クリエーターというのは何も芸術家とかではなくて、「プログラムコードを書く人」という意味で使われています。その一方で、サーバーというのはサーバント(=召使い)であって、「規則に基づいて、決められた仕事をこなす人」のことを指しています。
中原:今の日本の大学の入試制度や企業の採用方法では、そのような状況に対応するのが難しくなりますね。大学も企業も大きく変わっていかねばなりません。
未来の社会では、AIと闘ってはいけない
伊東:今の日本の大学進学率は7割程度で、これはアメリカの3割と比べて非常に高い数字です。大学を卒業すれば、会社・良い仕事に就けて、高い収入も期待できる。そういう考え方から、みんな大学に行くのです。

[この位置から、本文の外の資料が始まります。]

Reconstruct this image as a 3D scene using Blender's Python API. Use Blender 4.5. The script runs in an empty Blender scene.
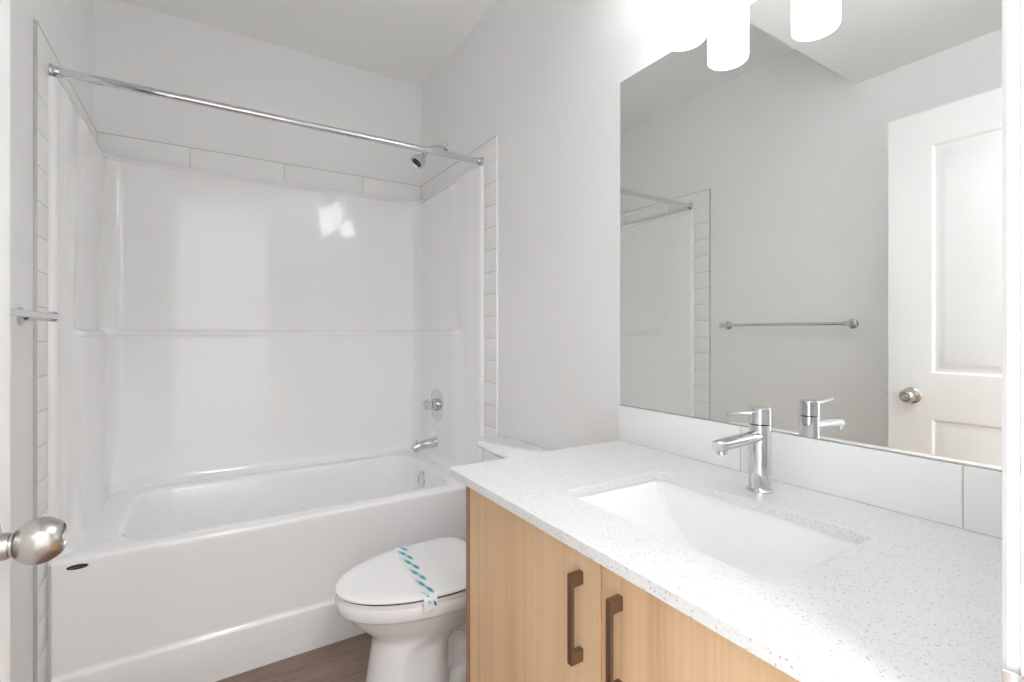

ところが、この前提が大きく変わろうとしています。つまり、AIが普及することによって、最もダメージを受けるのは高学歴者たちになるのは明白で、これは大きなパラダイムシフトが起きることを意味しているのです。
そのような大きな変化が本格的に起こるまでに5年程度の時間があるとするならば、企業は社員の意識改革に急いで取り組む必要があります。
個人の側からいえば、良い会社にいるから安心、という社会が変わろうとしているのです。個人は、継続的に自己研鑽し、スキルアップして「個」で闘っていく力を持っていかないと、結局は企業からも捨てられてしまう、そういう意識改革をしていかなければなりません。
アメリカではかつて、コンサルタントといえば花形職業で、これまでは、パワーポイントを使ってスマートなプレゼンができれば良かったのですが、今では「プログラムコードを書けなければ使いものにならない」とまでいわれています。
つまり、単にコンセプトを提示するだけではダメで、それをハードウエアやソフトウエアに落とし込むことができなくては商売にならないということです。日本でも最近、プログラミングを大学入試に入れるといっているのは、そういった背景があるからです。
中原:そう遠くない将来に到来するAI社会に対して、若い人たちに向けて何かアドバイスをいただければありがたいです。
伊東:私は若い人たちに「AIと闘うな」といっています。AIと闘って勝てることはないですから。将棋の藤井聡太7段のように、「AIを利用しなさい」とアドバイスしたいですね。